Communiqué souhaitant la fin du « mensonge systémique » et que « les médiocres dégagent », interview à radio Vatican, messe du 4 janvier à la mémoire des martyrs de l’indépendance, qu’il compare « aux morts d’aujourd’hui » victimes des « brutalités policières »…: ses prises de position ont suscité une mise en garde du gouvernement frisant la menace de poursuites.
« Monseigneur Laurent Monsengwo a tenu des propos injurieux à l’endroit des dirigeants du pays ainsi que des forces de l’ordre », a indiqué vendredi un compte-rendu du Conseil des ministres.
Un ‘Desmond Tutu congolais’
Archevêque de Kinshasa depuis 2007, Laurent Monsengwo s’inscrit dans l’histoire de l’Église du Congo, engagée depuis l’indépendance (1960) dans les questions de société, selon le père Léon de Saint-Moulin, jésuite et historien du Congo.

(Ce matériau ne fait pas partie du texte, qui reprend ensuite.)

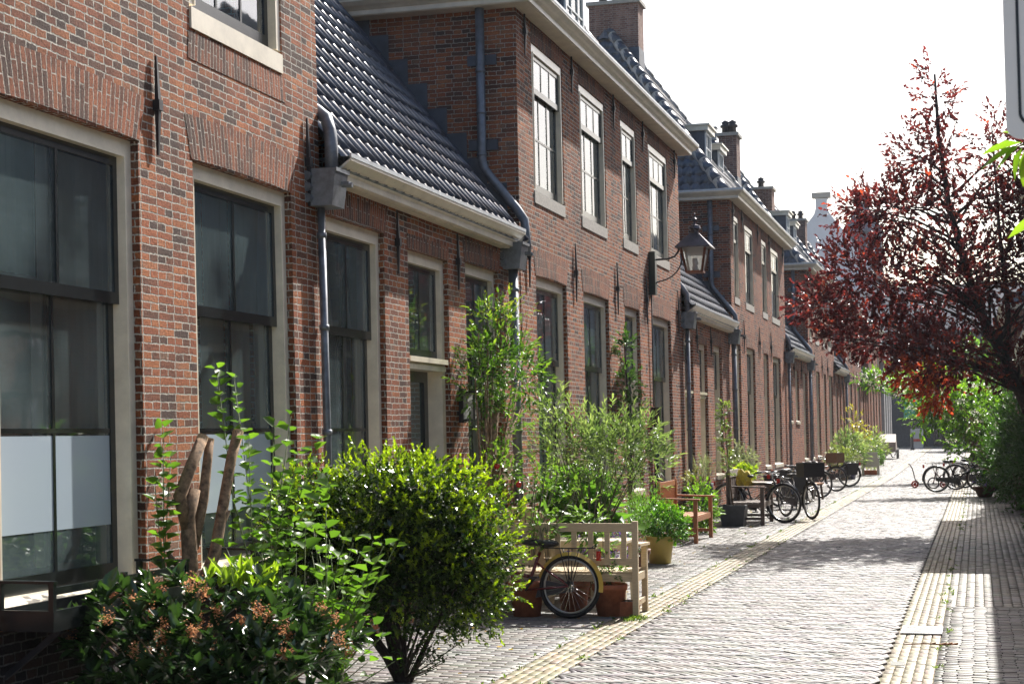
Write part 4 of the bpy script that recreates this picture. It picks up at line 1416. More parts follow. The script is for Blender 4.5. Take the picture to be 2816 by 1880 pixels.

Noël 2016 déjà. Le président Kabila n’a pas organisé d’élections alors que son deuxième et dernier mandat a pris fin le 20 décembre, provoquant des manifestations étouffées dans le sang en septembre et décembre.
« Il est révolu le temps où l’on cherchait à conserver le pouvoir par les armes, en tuant son peuple. Celui qui respecte la Constitution n’a rien à craindre de la justice », glisse le cardinal pendant la messe de minuit entre deux citations tirées des Evangiles.
Quelques jours plus tard, pour enrayer la violence, le puissant épiscopat congolais parraine un accord majorité-opposition prévoyant des élections en décembre 2017 au plus tard.
Des élections finalement reportées au 23 décembre 2018. Mgr Monsengwo s’est-il senti floué? La conférence épiscopale fait en tous cas savoir qu’elle regrette ce report et demande au président Kabila de déclarer publiquement qu’il ne sera pas candidat à sa propre succession.
En 2011, le cardinal avait déjà contesté la réélection du jeune chef de l’Etat, en estimant que les résultats de la présidentielle n’étaient « conformes ni à la Vérité, ni à la Justice ».
A l’époque du président Kabila père (Laurent-Désiré, 1997-2001), alors archevêque de Kisangani, Mgr Monsengwo se montre déjà critique envers le nouveau pouvoir. Pendant les guerres de 1998-2003 qui ravage l’est de l’ex-Zaïre, il doit à un moment quitter cette grande ville de l’est de la RDC, théâtre d’une guerre entre forces du Rwanda et de l’Ouganda.
Son parcours politique a commencé sous la dictature du maréchal Mobutu (1965-1997), qui a entretenu des relations ambivalentes avec l’Eglise, entre interdiction des noms chrétiens et accueil du pape Jean-Paul II en 1980.
Déjà figure morale et populaire, Laurent Monsengwo a pu apparaître dans les années 90 comme le Desmond Tutu congolais en prenant la tête de la Conférence nationale souveraine supposée libéraliser le pouvoir, puis d’une sorte de Parlement de transition, avant d’être écarté.
Un quart de siècle plus tard, cet homme polyglotte, proche du président du Congo-Brazzaville Denis Sassou Nguesso, se trouve plus que jamais au centre du jeu en cette année 2018 de toutes les attentes.